Holznagel: Vollkommen richtig! Der Soli hat seine Legitimation verloren und steht auch rechtlich auf tönernen Füßen: Mit jedem Jahr, in dem der Soli weiter erhoben wird, erhöht sich seine Verfassungswidrigkeit. Dies sehen inzwischen fast alle Experten so, wie eine Anhörung im Finanzausschuss des Deutschen Bundestags gezeigt hat. Deshalb gehen wir auch den juristischen Weg!

Eigentlich sollte die Streichung erst im Dezember beschlossen werden, wurde aber vorgezogen und liegt damit vor dem SPD-Bundesparteitag.
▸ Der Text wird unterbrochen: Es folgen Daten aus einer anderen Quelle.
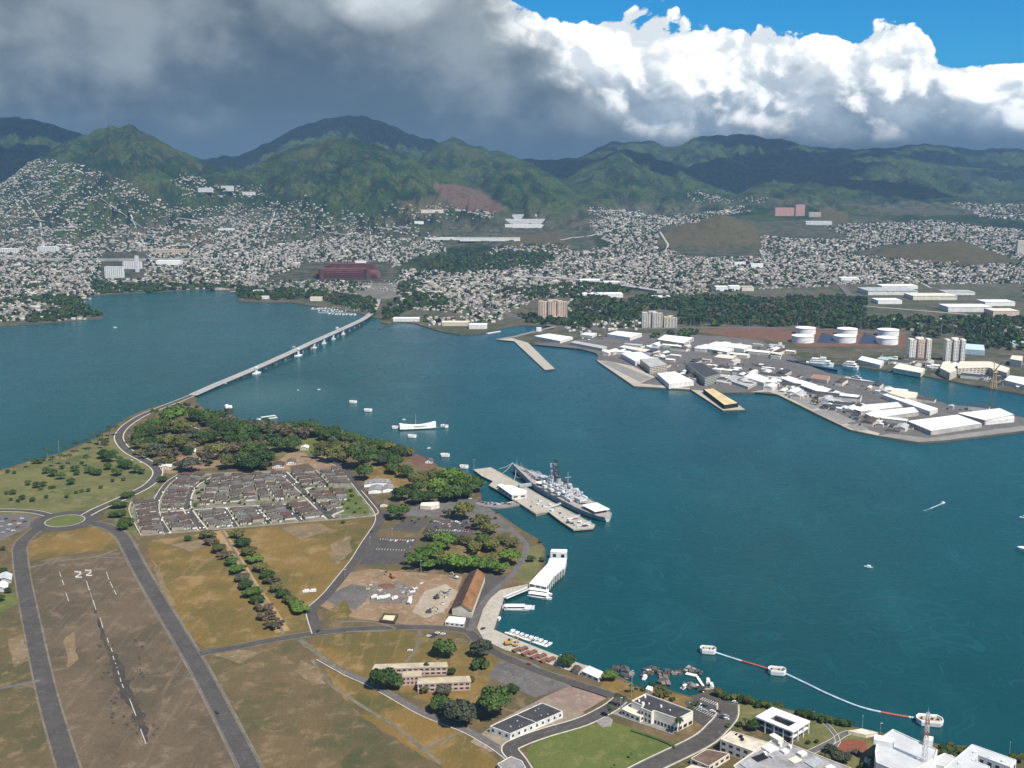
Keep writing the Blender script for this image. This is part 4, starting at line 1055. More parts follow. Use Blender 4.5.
crop(370, 620, 6.4, [('dark', 480, 172, 84, 'dark domed tree beyond the two barracks'), ('grey', 715, 180, 78, 'grey green domed tree between the barracks and the quay road'), ('shrub', 700, 270, 56), ('dark', 90, 365, 95, 'wide dark tree hiding the end of the long barracks'), ('dark', 160, 385, 66), ('dark', 520, 325, 32), ('olive', 345, 440, 36), ('grey', 475, 445, 56, 'grey green tree in front of the nearer barracks'), ('dark', 450, 535, 76, 'dark green tree just below the nearer barracks'), ('grey', 575, 590, 112, 'great grey green dome beside the lower lane'), ('dark', 790, 515, 134, 'largest dark green dome beside the long white building'), ('dark', 910, 440, 46, 'small round dark tree at the corner of the pale parking lot'), ('palm', 355, 275, 22), ('olive', 655, 380, 22), ('shrub', 640, 365, 18)], "beside the old barracks", G5)
# the double avenue in the straw field
for rowi, row in enumerate(([(208, 537), (213, 544.5), (219, 551), (225, 557), (231, 564), (236, 572), (241.5, 580), (246, 587), (252, 595), (257, 602), (263, 610), (268, 618), (274, 626)],
                            [(237, 536), (243, 545), (249, 554), (255, 562), (261, 570), (267, 577), (272, 583), (277, 590), (283, 596), (290, 602), (295, 608), (301, 613)])):
    kk = ('oliveround', 'brown', 'oliveround', 'brown', 'dark', 'green', 'grey', 'dark', 'green', 'dark', 'brown', 'brown', 'brown') if rowi == 0 else ('oliveround', 'dark', 'oliveround', 'green', 'oliveround', 'dark', 'brown', 'oliveround', 'dark', 'oliveround', 'green', 'green')
    for (x, y), kq in zip(row, kk):
        tree(kq, x, y - 3, 8.6 + random.uniform(-.8, 1.2), "in the avenue row " + ("west" if rowi == 0 else "east") + " of the straw track", "trees of the double avenue", hs=.66)
tree('dark', 188, 538, 4, "", label="small dark bush alone on the bare ground below the estate wall")
# north-west field
G6 = "young trees scattered over the pale green field"
for x, y, r in [(185, 95, 15), (160, 98, 13), (205, 88, 10), (215, 140, 17), (245, 150, 19), (282, 165, 18), (350, 130, 16), (356, 152, 12), (290, 125, 11), (415, 137, 19), (455, 148, 17), (430, 150, 12), (500, 120, 18), (545, 145, 21), (130, 197, 13), (170, 207, 16), (203, 202, 14), (190, 225, 10), (327, 190, 17), (60, 240, 13), (30, 243, 10), (105, 265, 13), (215, 262, 9), (235, 220, 9),
                (250, 218, 8), (355, 242, 8), (380, 235, 9), (410, 231, 9), (470, 217, 9), (525, 187, 9), (575, 182, 9), (150, 275, 12), (85, 280, 10), (50, 275, 8), (310, 262, 8), (400, 75, 10), (380, 105, 8), (480, 62, 24), (505, 75, 26), (530, 60, 20), (590, 112, 24), (630, 132, 22), (575, 105, 22), (490, 10, 14), (555, 85, 14), (65, 150, 8), (35, 145, 9), (660, 145, 14)]:
    tree('dark', x / 4.655, 440 + y / 4.655, r / 4.655 * 1.15, "standing in the pale green field by the lagoon", G6)
G7 = "palms along the lagoon shore of the field"
for x, y in [(105, 750), (187, 707), (203, 722), (265, 705), (297, 687), (310, 685), (342, 676), (365, 653), (388, 655), (408, 643), (408, 672), (438, 622), (436, 637), (467, 620), (207, 745), (347, 745), (395, 660), (238, 735), (280, 735), (420, 690), (350, 710), (615, 565), (700, 545)]:
    tree('palm', x / 4, 270 + y / 4, 3.4, "on the lagoon shore of the pale green field", G7)
G7b = "palms standing over the shore park trees"
for x, y in [(390, 68), (415, 62), (445, 73), (470, 90), (610, 112), (705, 155), (742, 163), (792, 188), (350, 85), (500, 120)]:
    tree('palm', 250 + x / 6.827, 410 + y / 6.827, 3.0, "rising over the shore park trees by the water", G7b)
for x, y in [(182, 158), (205, 162), (240, 185), (285, 150), (320, 145), (340, 130), (375, 112), (395, 118), (435, 108), (460, 112), (610, 155), (715, 185), (525, 128)]:
    tree('shrub', 130 + x / 7.877, 390 + y / 7.877, 2.2, "on the narrow bank where the causeway lands", "shrubs on the causeway landing")
# estate greenery
G8 = "small trees of the estate and its verge"
for x, y, r in [(585, 255, 26), (545, 298, 34), (560, 340, 32), (585, 378, 40), (525, 345, 26), (575, 400, 30), (755, 180, 24), (570, 300, 28), (610, 250, 22)]:
    tree('dark', x / 4.655, 440 + y / 4.655, r / 4.655, "on the green verge west of the housing estate", G8, hs=.7)
for i in range(150):
    x, y = [(346, 492), (352, 495), (349, 500), (356, 503), (343, 503), (360, 508), (348, 508), (365, 512), (340, 510), (355, 512), (338, 505), (351, 490)][i] if i < 12 else (random.uniform(150, 345), random.uniform(480, 522))
    if i >= 12 and x < 165: continue
    tree(('oliveround', 'shrub', 'green', 'dark')[i % 4], x, y, random.uniform(1.1, 2.2), ("in the small green park at the estate corner" if i < 12 else "in the yards between the estate houses"), "trees of the estate park" if i < 12 else "yard trees between the estate houses")
# lower shore and the buildings by it
G9 = "palms beside the white building with the dark roof"
for x, y, r in [(640, 345, 20), (668, 357, 18), (607, 395, 20), (607, 415, 14), (930, 460, 26), (985, 400, 18), (992, 385, 14), (700, 300, 14), (745, 295, 12), (720, 300, 13), (705, 620, 9), (627, 672, 9)]:
    tree('palm', 480 + x / 4.655, 620 + y / 4.655, r / 4.655, "beside the white building with the dark roof", G9)
tree('green', 611.6, 675.5, 8.6, "", label="bright green umbrella tree on the bank by the ruined pier", hs=.8)
tree('dark', 566.5, 659.8, 10, "", label="dark spreading tree at the end of the pale quay", hs=.75)
for x, y, r, kq in [(830, 340, 26, 'oliveround'), (865, 345, 24, 'olive'), (850, 315, 22, 'olive'), (800, 300, 18, 'dark'), (895, 365, 16, 'shrub'), (1010, 390, 18, 'shrub'), (760, 320, 14, 'shrub')]:
    tree(kq, 480 + x / 4.655, 620 + y / 4.655, r / 4.655, "on the bank behind the dark roofed white building", "bushes on the bank behind the white building")
G10 = "bushes of the shore hedge"
for i in range(13):
    t_ = i / 12; tree('shrub' if i % 3 else 'oliveround', 718 + 60 * t_ + random.uniform(-1, 1), 693 + 13.5 * t_ + random.uniform(-1, 1.5), random.uniform(4.2, 6), "in the shore hedge behind the car park", G10)
for i in range(11):
    t_ = i / 10; tree('shrub' if i % 3 else 'dark', 800 + 47 * t_, 713 + 11 * t_ + random.uniform(-2, 1.5), random.uniform(4, 6), "in the shore hedge behind the white pavilion", G10)
for i in range(15):
    tree(('oliveround', 'dark', 'shrub')[i % 3], 936 + 32 * random.random(), 744 + 9 * random.random(), random.uniform(3.2, 5.2), "in the thicket between the two large white buildings", "bushes between the white buildings")
for x, y, r, kq in [(753, 724, 7.5, 'dark'), (746, 718, 3.5, 'palm'), (739, 724, 3.5, 'dark'), (831, 749, 7, 'grey'), (838, 755, 8, 'grey'), (825, 757, 6, 'oliveround'), (846, 757, 7, 'grey'), (856, 752, 4, 'grey'), (870, 759, 4, 'dark'), (808, 742, 2.8, 'dark'), (817, 741, 2.6, 'dark'), (1014, 757, 6, 'dark'), (1021, 758, 6, 'oliveround'), (728, 725, 3, 'shrub'), (864, 766, 5, 'dark'), (878, 770, 5, 'palm')]:
    tree(kq, x, y, r, "in the garden between the white pavilion and the large white block", "garden trees by the white pavilion")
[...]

Ist das Wahlkampfhilfe für Finanzminister Olaf Scholz, der SPD-Chef werden will?

Holznagel: „Die baldige Soli-Abschaffung wurde uns Bürgern schon versprochen, als die Ergänzungsabgabe damals eingeführt wurde. Dass die Politik nun so lange gebraucht hat und dann nur einen Teilschritt geht, ist mehr als bedauerlich! Wenn ich mir allerdings das aktuelle Gesetzgebungsverfahren anschaue, sehe ich regen Aktionismus: Dies wäre nötig gewesen, wenn die Änderungen schon 2020 in Kraft treten würden. Das wäre auch besser gewesen und ein wirklicher Beitrag zur Entlastung der Bürger. Der jetzige Aktionismus lässt viele Fragen offen und bringt uns keine Vorteile für das kommende Jahr.“

Das Interview führte Andreas Herholz.